Thanks, Sam. Your comparison of the movie to a musical composition is apt. What's especially interesting to me, as I mentioned earlier, is that Malick essentially deletes what one would think would be a crucial "movement" - the piece between Jack as a kid and Jack as an adult. I have the sense it was there, "it" being scenes between the family move and Sean Penn's skyscraper ennui, scenes that I suspect got cut in the editing room. I'm on board with Malick's decision to do so in an intuitive sense; I'll need to see it again to see if that intuition is warranted and is expressible.

Anonymous said...

"Yet what's astonishing is Malick seems to have grown less cynical as he's gotten older..."

Ok...
Know this?:
"Grey, my friend, is every theory
And green is Life’s golden tree."
(Faust)

Or this?:
"delirium escapes from necessity, casts off its heavy mantel of mystical servitude, and it is finally only then that, nude and lubricious, it plays with the universe and its laws as if they were toys” (Bataille)

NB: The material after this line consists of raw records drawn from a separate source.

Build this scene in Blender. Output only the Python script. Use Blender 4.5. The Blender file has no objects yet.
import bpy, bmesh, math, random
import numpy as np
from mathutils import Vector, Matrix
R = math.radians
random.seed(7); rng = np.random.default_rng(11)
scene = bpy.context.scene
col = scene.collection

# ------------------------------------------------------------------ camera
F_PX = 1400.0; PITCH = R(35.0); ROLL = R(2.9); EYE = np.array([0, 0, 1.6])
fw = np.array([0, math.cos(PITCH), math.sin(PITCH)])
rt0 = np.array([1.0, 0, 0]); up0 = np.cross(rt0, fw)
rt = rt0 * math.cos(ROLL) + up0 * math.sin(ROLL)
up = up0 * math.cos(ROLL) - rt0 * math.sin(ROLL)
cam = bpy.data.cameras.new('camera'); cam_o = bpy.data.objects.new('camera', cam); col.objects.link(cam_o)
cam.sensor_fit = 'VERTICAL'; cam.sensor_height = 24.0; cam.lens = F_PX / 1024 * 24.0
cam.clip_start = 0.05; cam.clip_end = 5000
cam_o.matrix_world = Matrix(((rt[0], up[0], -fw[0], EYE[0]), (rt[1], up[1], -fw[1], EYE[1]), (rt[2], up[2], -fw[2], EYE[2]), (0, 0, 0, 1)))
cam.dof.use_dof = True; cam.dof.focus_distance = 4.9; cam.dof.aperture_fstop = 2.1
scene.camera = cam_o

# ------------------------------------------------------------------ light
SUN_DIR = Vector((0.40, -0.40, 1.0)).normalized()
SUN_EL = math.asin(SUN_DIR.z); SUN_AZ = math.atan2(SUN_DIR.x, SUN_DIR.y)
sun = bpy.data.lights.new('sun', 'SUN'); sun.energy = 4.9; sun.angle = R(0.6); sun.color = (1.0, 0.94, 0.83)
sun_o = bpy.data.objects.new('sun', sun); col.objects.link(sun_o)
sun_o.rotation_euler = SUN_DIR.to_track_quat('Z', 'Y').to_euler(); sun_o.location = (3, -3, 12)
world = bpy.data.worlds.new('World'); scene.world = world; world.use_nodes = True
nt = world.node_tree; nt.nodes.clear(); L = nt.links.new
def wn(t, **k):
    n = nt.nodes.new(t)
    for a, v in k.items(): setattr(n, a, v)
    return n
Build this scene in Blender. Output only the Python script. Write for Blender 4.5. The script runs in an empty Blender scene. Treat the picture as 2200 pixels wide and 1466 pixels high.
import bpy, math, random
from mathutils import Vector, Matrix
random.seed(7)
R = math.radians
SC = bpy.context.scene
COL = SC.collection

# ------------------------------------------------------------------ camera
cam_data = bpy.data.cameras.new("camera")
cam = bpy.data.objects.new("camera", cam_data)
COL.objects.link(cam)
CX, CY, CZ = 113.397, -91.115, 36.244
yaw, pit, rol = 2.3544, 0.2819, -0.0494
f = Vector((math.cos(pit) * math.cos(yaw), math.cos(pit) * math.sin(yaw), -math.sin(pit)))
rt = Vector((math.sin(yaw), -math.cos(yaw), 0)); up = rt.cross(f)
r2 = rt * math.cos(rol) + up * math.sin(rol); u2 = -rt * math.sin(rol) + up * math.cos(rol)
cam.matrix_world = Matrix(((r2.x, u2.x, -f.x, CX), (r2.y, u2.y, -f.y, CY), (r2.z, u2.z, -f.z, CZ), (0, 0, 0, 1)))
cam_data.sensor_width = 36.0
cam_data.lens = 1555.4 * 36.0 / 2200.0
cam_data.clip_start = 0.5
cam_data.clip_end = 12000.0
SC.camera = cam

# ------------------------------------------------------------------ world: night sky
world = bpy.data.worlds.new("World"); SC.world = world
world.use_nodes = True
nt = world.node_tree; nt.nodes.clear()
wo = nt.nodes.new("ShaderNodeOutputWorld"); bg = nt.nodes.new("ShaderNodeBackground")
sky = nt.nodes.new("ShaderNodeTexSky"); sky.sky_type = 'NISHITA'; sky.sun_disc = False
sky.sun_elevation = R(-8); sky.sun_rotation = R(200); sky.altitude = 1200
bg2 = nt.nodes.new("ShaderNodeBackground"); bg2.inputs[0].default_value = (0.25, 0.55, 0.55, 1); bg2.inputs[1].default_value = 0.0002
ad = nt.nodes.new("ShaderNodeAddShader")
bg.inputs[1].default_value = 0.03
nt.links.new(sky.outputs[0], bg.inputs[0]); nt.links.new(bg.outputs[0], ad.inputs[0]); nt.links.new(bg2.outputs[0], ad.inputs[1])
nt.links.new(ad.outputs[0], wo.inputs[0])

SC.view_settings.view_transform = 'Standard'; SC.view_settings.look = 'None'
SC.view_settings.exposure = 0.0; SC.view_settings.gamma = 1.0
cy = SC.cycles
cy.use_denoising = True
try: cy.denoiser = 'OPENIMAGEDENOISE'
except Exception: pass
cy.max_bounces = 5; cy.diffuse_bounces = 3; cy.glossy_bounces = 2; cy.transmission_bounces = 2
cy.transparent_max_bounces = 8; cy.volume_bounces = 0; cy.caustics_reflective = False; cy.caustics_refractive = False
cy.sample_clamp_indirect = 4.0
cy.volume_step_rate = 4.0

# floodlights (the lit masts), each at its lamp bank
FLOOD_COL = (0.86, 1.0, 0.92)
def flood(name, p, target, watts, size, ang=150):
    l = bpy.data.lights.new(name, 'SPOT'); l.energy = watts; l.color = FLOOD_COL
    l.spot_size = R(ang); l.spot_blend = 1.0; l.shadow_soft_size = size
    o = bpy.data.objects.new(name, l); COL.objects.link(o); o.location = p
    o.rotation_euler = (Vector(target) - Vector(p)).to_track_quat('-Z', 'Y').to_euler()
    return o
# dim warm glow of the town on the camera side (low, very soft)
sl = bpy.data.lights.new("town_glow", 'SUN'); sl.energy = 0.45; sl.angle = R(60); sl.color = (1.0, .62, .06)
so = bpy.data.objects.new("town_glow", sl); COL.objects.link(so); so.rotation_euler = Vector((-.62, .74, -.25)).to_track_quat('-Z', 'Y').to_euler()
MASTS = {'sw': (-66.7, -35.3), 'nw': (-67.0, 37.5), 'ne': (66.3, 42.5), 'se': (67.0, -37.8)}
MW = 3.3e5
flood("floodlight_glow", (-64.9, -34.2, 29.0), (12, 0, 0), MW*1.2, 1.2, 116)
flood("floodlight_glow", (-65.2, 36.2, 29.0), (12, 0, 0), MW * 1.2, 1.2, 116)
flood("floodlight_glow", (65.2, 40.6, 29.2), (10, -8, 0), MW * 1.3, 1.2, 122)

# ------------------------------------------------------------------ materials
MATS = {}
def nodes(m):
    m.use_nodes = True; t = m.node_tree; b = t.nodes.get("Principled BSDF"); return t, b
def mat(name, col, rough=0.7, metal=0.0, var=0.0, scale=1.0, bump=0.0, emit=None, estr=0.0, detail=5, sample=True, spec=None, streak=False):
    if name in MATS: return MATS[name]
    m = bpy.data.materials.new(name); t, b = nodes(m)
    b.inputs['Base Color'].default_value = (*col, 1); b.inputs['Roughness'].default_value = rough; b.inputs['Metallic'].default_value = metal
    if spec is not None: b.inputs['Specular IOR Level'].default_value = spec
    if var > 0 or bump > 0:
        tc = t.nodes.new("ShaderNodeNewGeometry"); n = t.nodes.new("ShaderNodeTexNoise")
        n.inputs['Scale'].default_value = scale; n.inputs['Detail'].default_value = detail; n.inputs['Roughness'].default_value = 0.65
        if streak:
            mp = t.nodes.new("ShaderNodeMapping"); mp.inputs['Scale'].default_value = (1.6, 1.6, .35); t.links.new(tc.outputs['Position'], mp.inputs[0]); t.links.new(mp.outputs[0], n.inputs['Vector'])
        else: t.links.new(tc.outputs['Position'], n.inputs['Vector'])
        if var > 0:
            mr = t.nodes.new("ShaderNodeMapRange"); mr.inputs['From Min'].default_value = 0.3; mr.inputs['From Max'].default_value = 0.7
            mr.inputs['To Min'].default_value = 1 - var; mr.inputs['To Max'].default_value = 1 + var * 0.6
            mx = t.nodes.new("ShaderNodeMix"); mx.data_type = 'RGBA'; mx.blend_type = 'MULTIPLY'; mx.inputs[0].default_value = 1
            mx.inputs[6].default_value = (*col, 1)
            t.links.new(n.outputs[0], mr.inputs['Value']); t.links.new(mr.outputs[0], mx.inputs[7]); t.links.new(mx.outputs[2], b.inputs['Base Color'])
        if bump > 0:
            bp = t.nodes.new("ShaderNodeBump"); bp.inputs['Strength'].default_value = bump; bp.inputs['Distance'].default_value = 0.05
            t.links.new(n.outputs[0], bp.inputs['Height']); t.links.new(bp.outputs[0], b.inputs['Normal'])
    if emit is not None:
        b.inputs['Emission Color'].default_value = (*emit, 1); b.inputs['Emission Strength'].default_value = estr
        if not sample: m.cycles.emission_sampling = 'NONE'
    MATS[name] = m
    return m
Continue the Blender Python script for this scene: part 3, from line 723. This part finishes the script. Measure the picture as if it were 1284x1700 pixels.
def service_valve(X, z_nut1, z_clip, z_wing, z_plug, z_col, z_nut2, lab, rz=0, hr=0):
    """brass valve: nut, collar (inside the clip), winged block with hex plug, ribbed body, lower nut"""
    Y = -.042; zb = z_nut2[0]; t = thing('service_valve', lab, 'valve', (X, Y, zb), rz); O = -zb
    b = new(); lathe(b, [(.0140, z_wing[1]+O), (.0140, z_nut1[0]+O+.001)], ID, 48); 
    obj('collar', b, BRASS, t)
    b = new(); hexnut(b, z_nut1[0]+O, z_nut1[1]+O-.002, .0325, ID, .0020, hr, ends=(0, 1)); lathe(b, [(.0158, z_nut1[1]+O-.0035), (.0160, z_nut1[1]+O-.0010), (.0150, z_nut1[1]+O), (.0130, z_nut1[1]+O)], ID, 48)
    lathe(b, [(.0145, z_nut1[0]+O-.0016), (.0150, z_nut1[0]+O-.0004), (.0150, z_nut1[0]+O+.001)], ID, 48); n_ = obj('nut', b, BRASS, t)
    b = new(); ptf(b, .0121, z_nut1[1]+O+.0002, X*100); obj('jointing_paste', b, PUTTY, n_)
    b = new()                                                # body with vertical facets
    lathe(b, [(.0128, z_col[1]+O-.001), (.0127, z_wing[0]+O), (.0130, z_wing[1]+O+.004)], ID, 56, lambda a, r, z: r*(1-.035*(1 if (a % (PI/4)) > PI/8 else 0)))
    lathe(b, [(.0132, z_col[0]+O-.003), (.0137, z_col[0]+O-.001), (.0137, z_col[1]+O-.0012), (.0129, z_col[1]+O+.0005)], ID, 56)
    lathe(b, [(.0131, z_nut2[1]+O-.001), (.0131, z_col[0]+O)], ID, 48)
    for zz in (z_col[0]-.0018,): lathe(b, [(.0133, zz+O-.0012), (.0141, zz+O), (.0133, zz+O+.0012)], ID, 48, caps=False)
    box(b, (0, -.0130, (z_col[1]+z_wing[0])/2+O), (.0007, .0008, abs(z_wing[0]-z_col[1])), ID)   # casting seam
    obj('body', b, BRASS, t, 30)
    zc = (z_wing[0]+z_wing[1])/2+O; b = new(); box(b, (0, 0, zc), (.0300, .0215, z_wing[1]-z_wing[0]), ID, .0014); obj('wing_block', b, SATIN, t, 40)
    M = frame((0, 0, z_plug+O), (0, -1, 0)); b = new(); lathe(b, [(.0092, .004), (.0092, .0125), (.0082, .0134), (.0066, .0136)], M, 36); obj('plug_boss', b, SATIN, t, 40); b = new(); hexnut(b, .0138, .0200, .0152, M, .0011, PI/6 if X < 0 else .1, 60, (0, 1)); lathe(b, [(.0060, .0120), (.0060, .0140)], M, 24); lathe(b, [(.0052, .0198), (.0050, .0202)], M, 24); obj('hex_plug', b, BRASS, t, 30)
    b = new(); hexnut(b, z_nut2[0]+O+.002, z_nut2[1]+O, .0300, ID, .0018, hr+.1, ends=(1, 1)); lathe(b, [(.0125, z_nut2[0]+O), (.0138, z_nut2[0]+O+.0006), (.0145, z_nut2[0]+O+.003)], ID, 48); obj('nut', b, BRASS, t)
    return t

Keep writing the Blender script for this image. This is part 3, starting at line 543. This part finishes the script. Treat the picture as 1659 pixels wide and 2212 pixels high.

In one of the skyscrapers’ rooms, the one with the aquarium atmosphere, we distinctively hear “attenzione” (Italian for attention). Eccentric, no? Like a warning, like that “exit” sign that Malick films very intentionally in the office.
Maybe it is a reference to Alberto Moravia’s L’Attenzione (The Lie, 1965). It’s an interesting hypothesis. Why this title? In the end of his book, Moravia gives one reason (free translation): “I am afraid that the narrative might seem a bit complex, and so it will also be a way of inviting the reader to concede this book the same benevolent attention that, like we should admitt, he usually grants the facts of life.”

This film was intentionally and masterly built not to be understood the first “50” times we see it. But it was Malick’s intention that one day we would.